Remember that Annie Lennox song about heartbreak? It's really catchy. I was trying to find a suitable title and that was only one that fit anywhere close.

I'm not going to be talking about heartbreak. Today it is about obsessive workouts. 

The reason I am not a feet/shoes person is because at my most compulsive phase I did a lot of walking and for some reason, my feet bruise really easily.

I used to go for hourly walks at night. I would walk, back and forth to College which was about 45mins-ish. My feet were cut up and bleeding, a large majority of the time.

I still have scarring and bruises from that era and that was so long ago. I never wore stilettos because I couldn't walk in them but I did wear block heels.

Nothing was comfortable. I tried trainers for a while but I felt so unclassy. I just remember limping a lot of the time and yet I still carried on walking everywhere.

The reason being that at that point in my life. I didn't want any body fat at all, such was my preoccupation with weight. I did actually achieve that on my tummy area but not in a healthy sustainable way.

I just couldn't halt from comparing myself to women around me. They were all effortlessly skinny and I looked at food and just piled on the pounds.

Now I just wear loose fitting ankle boots and they are sooo cosy but I still used to panic about what on earth I would couple with a dress or a skirt?

My boots were casual out the outfits were smart. They just didn't go together. I recall buying these luxurious black velvet thin mini chunky heeled shoes..

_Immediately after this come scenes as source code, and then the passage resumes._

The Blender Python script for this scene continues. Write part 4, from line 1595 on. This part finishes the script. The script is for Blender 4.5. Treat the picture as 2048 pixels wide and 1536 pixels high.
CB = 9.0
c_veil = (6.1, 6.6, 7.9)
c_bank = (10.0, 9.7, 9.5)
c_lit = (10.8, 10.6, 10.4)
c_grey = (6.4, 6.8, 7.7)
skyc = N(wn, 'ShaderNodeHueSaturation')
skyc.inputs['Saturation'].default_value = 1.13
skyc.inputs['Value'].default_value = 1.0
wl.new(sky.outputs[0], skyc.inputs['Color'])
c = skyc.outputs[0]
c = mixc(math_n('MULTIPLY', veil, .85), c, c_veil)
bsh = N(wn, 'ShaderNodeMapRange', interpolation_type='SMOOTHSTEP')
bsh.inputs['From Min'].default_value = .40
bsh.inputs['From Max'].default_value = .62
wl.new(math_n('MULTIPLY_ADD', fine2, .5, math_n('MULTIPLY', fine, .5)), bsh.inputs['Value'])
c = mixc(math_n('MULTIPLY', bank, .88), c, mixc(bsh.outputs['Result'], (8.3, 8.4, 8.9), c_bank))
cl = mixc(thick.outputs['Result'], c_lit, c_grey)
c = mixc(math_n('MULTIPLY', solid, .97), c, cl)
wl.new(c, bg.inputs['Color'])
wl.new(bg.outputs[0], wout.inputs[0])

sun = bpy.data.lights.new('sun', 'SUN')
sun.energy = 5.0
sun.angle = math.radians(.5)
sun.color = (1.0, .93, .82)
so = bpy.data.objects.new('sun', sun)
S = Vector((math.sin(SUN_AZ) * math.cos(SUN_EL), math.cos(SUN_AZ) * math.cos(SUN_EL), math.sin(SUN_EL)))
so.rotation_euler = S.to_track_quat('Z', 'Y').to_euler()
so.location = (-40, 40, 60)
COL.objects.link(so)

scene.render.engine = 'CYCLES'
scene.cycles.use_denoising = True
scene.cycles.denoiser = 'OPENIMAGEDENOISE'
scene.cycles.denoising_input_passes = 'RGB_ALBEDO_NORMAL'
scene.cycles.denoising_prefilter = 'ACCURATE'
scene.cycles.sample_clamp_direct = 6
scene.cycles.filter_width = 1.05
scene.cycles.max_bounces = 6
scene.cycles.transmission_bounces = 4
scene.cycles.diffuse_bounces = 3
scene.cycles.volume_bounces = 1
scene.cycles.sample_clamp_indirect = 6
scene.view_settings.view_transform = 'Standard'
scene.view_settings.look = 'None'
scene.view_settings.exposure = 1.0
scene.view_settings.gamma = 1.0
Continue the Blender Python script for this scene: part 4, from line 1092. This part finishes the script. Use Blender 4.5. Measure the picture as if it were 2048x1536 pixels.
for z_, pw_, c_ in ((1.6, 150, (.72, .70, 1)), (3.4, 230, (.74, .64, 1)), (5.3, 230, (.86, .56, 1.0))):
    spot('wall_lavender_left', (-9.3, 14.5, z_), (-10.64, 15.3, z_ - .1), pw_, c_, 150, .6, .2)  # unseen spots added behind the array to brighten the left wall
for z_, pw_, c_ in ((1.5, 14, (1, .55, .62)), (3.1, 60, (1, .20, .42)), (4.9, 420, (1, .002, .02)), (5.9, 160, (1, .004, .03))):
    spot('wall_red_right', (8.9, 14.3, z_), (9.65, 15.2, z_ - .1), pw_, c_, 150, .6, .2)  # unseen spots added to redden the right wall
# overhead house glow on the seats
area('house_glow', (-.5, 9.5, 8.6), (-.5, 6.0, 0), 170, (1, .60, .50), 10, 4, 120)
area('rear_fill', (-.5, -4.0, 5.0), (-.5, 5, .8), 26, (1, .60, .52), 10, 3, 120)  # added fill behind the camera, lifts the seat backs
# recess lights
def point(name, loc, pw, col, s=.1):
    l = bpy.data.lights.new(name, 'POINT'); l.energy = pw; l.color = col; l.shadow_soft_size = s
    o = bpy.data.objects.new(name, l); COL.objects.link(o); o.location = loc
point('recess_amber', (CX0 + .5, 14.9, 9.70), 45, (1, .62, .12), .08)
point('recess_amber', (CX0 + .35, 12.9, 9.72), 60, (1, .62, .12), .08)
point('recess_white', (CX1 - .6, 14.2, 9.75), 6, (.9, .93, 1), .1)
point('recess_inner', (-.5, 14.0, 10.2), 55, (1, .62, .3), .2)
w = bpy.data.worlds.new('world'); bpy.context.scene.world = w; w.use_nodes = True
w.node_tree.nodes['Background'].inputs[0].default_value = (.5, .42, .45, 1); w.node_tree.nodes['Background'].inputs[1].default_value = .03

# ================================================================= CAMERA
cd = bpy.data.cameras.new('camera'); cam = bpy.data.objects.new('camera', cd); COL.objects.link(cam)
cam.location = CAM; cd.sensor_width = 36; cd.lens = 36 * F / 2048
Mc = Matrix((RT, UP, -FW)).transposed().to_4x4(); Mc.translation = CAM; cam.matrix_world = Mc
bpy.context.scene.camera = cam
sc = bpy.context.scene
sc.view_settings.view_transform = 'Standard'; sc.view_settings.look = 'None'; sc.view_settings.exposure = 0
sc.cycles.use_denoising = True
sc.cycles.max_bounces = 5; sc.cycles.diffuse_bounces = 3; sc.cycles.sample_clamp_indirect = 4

And wearing them to a club with friends. I honestly thought I had broken them in prior and I did wear a mini foot slip to go with them..

But within possibly fifteen minutes my feet were in agony. I couldn't dance, there was no place to sit. I was miserable and the sweetest guy, not in a romantic sense,

But in a caring way, was trying to cheer me up. He kept me from losing my mind as we walked to the car and he let me sprawl out on the backseat with my feet up and my shoes off.

Everybody was laughing as I walked to my door with my shoes removed and promptly threw them in the bin. They didn't cost an obscene amount.

I think they were on sale £20? I reckon. I just wanted that to be the last time I suffered to look good. It wasn't but that was my hope.